# Start of Supplied data

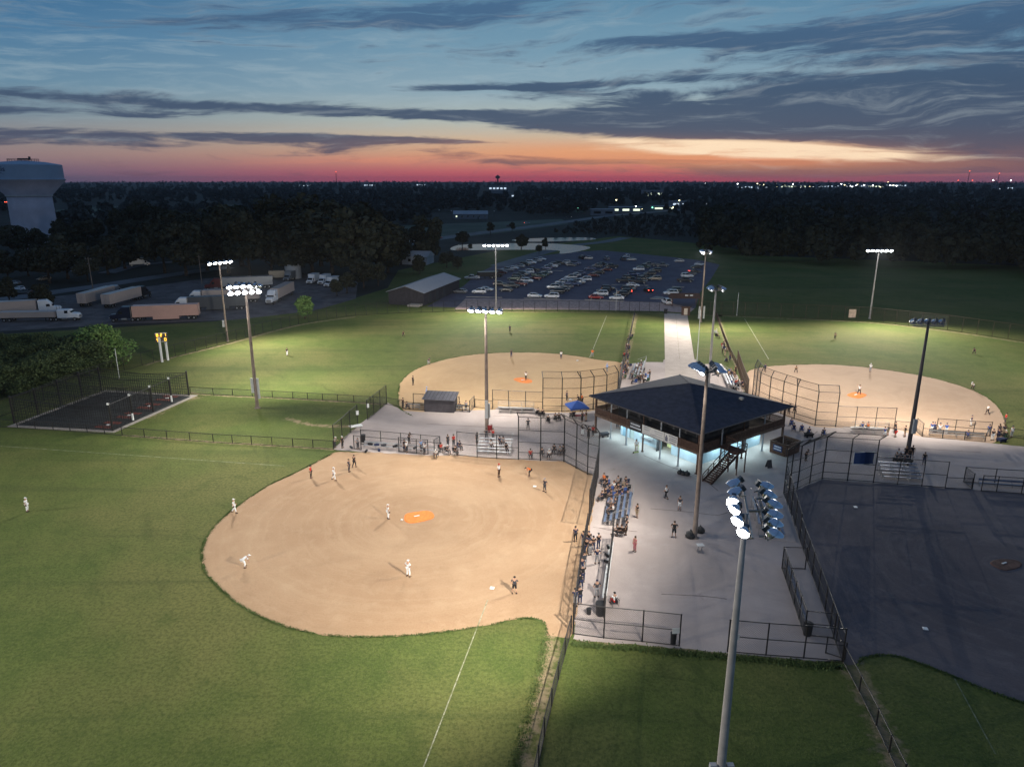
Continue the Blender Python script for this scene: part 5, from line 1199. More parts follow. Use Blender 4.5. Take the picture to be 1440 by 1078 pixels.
def MBmesh(mb, n, m): return mb.mesh(n, m)
CARS = {k: car_meshes(k) for k in ('sedan', 'suv', 'pickup')}
def car(kind, p, rz, paint, label, group='cars in the parking lot', brake=False, lights=False):
    s_ = CARS[kind]; t = thing('parked_car', label, 'car' if kind != 'pickup' else 'pickup truck', p, rz, group)
    link('body', s_['body'], t, m=PAINT[paint]); link('window', s_['window'], t); link('grille', s_['grille'], t)
    link('headlight', s_['head'], t, m=M_HEADON if lights else M_HEAD); link('tail_light', s_['tail'], t, m=M_TAILON if brake else M_TAIL)
    for a in (-1, 1):
        for b in (-1, 1):
            w_ = link('wheel', WHEEL, t, (a*(s_['W']-0.10), b*s_['wy'], s_['wz'])); k = s_['wz']/0.335; w_.scale = (1, k, k); link('rim', RIM, w_)
    return t
ROWS = [ # (row phrase, points, heading)
 ('the left edge row of the lot', [(697, 389), (705, 385), (714, 381.5), (722, 378.5), (731, 376), (739, 373.5), (747, 371), (754, 368.5), (761, 366)], 74),
 ('the cluster right of the barn', [(674, 412.5), (684, 409), (703, 402), (712, 409.5), (719, 404.5), (731, 401.5)], 84),
 ('the left column above the estate car', [(723, 394), (729, 390.5), (736, 387.5), (743, 384.5), (749, 382)], 82),
 ('the column behind the estate car', [(741, 397), (753, 393), (758, 390), (764, 387.5), (769, 385)], 82),
 ('the far short row below the pond', [(769, 379), (775, 376.5), (781, 374.2), (787, 372), (795, 371.5), (803, 374), (809, 372)], 82),
 ('the left column of the middle block', [(778, 406), (784, 402.5), (790, 399.5), (798, 395.5), (803, 392), (809, 388.8), (815, 386)], 84),
 ('the right column of the middle block', [(797, 405), (806, 401.5), (814, 398.5), (823, 395), (835, 389), (842, 385)], 84),
 ('the front cluster left of centre', [(752, 418), (776, 419), (784, 412.5), (792, 409)], 82),
 ('the block in the middle distance', [(830, 379.5), (840, 376), (847, 373), (853, 381), (860, 376.5)], 84),
 ('the front row behind the red car', [(838, 420), (845, 415.5), (849, 411.5), (855, 408), (867, 421), (873, 416.5), (878, 413), (883, 409)], 84),
 ('the left column of the right block', [(877, 397), (884, 393), (891, 388), (898, 380.5), (905, 377), (913, 374)], 84),
 ('the right column of the right block', [(885, 407), (890, 403), (898, 398.5), (904, 394.5), (909, 391), (914, 387), (922, 382.5), (931, 375)], 84),
 ('the right edge row of the lot', [(943, 414.5), (948, 411), (963, 396.5), (966, 390), (971, 386.5), (977, 383.5), (979, 377), (984, 373.5)], 88),
]
ORD = 'first second third fourth fifth sixth seventh eighth ninth'.split()
cols = ['white', 'black', 'silver', 'black', 'grey', 'black', 'blue', 'silver', 'black', 'white', 'grey', 'black', 'grey', 'darkred', 'green']
rc = random.Random(21)
PRESET = {(1, 0): ('suv', 'white'), (1, 1): ('sedan', 'white'), (1, 2): ('suv', 'black'), (1, 3): ('sedan', 'black'), (3, 0): ('suv', 'white'), (5, 3): ('sedan', 'white'), (5, 0): ('suv', 'silver'), (7, 0): ('sedan', 'white'), (7, 1): ('suv', 'white'), (7, 2): ('suv', 'black'), (9, 0): ('sedan', 'red'), (9, 1): ('suv', 'white'), (9, 2): ('suv', 'black'), (9, 4): ('sedan', 'white'), (9, 6): ('suv', 'black'), (10, 0): ('pickup', 'black'), (10, 1): ('suv', 'black'), (10, 3): ('suv', 'white'), (11, 2): ('pickup', 'black'), (12, 0): ('suv', 'white'), (12, 2): ('pickup', 'black'), (12, 3): ('suv', 'white'), (6, 3): ('suv', 'white'), (0, 0): ('pickup', 'black')}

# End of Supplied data

Goal
Do not include the images; transcribe the rest of the listing exactly.

Output
Continue the Blender Python script for this scene: part 5, from line 1199. More parts follow. Use Blender 4.5. Take the picture to be 1440 by 1078 pixels.
def MBmesh(mb, n, m): return mb.mesh(n, m)
CARS = {k: car_meshes(k) for k in ('sedan', 'suv', 'pickup')}
def car(kind, p, rz, paint, label, group='cars in the parking lot', brake=False, lights=False):
    s_ = CARS[kind]; t = thing('parked_car', label, 'car' if kind != 'pickup' else 'pickup truck', p, rz, group)
    link('body', s_['body'], t, m=PAINT[paint]); link('window', s_['window'], t); link('grille', s_['grille'], t)
    link('headlight', s_['head'], t, m=M_HEADON if lights else M_HEAD); link('tail_light', s_['tail'], t, m=M_TAILON if brake else M_TAIL)
    for a in (-1, 1):
        for b in (-1, 1):
            w_ = link('wheel', WHEEL, t, (a*(s_['W']-0.10), b*s_['wy'], s_['wz'])); k = s_['wz']/0.335; w_.scale = (1, k, k); link('rim', RIM, w_)
    return t
ROWS = [ # (row phrase, points, heading)
 ('the left edge row of the lot', [(697, 389), (705, 385), (714, 381.5), (722, 378.5), (731, 376), (739, 373.5), (747, 371), (754, 368.5), (761, 366)], 74),
 ('the cluster right of the barn', [(674, 412.5), (684, 409), (703, 402), (712, 409.5), (719, 404.5), (731, 401.5)], 84),
 ('the left column above the estate car', [(723, 394), (729, 390.5), (736, 387.5), (743, 384.5), (749, 382)], 82),
 ('the column behind the estate car', [(741, 397), (753, 393), (758, 390), (764, 387.5), (769, 385)], 82),
 ('the far short row below the pond', [(769, 379), (775, 376.5), (781, 374.2), (787, 372), (795, 371.5), (803, 374), (809, 372)], 82),
 ('the left column of the middle block', [(778, 406), (784, 402.5), (790, 399.5), (798, 395.5), (803, 392), (809, 388.8), (815, 386)], 84),
 ('the right column of the middle block', [(797, 405), (806, 401.5), (814, 398.5), (823, 395), (835, 389), (842, 385)], 84),
 ('the front cluster left of centre', [(752, 418), (776, 419), (784, 412.5), (792, 409)], 82),
 ('the block in the middle distance', [(830, 379.5), (840, 376), (847, 373), (853, 381), (860, 376.5)], 84),
 ('the front row behind the red car', [(838, 420), (845, 415.5), (849, 411.5), (855, 408), (867, 421), (873, 416.5), (878, 413), (883, 409)], 84),
 ('the left column of the right block', [(877, 397), (884, 393), (891, 388), (898, 380.5), (905, 377), (913, 374)], 84),
 ('the right column of the right block', [(885, 407), (890, 403), (898, 398.5), (904, 394.5), (909, 391), (914, 387), (922, 382.5), (931, 375)], 84),
 ('the right edge row of the lot', [(943, 414.5), (948, 411), (963, 396.5), (966, 390), (971, 386.5), (977, 383.5), (979, 377), (984, 373.5)], 88),
]
ORD = 'first second third fourth fifth sixth seventh eighth ninth'.split()
cols = ['white', 'black', 'silver', 'black', 'grey', 'black', 'blue', 'silver', 'black', 'white', 'grey', 'black', 'grey', 'darkred', 'green']
rc = random.Random(21)
PRESET = {(1, 0): ('suv', 'white'), (1, 1): ('sedan', 'white'), (1, 2): ('suv', 'black'), (1, 3): ('sedan', 'black'), (3, 0): ('suv', 'white'), (5, 3): ('sedan', 'white'), (5, 0): ('suv', 'silver'), (7, 0): ('sedan', 'white'), (7, 1): ('suv', 'white'), (7, 2): ('suv', 'black'), (9, 0): ('sedan', 'red'), (9, 1): ('suv', 'white'), (9, 2): ('suv', 'black'), (9, 4): ('sedan', 'white'), (9, 6): ('suv', 'black'), (10, 0): ('pickup', 'black'), (10, 1): ('suv', 'black'), (10, 3): ('suv', 'white'), (11, 2): ('pickup', 'black'), (12, 0): ('suv', 'white'), (12, 2): ('pickup', 'black'), (12, 3): ('suv', 'white'), (6, 3): ('suv', 'white'), (0, 0): ('pickup', 'black')}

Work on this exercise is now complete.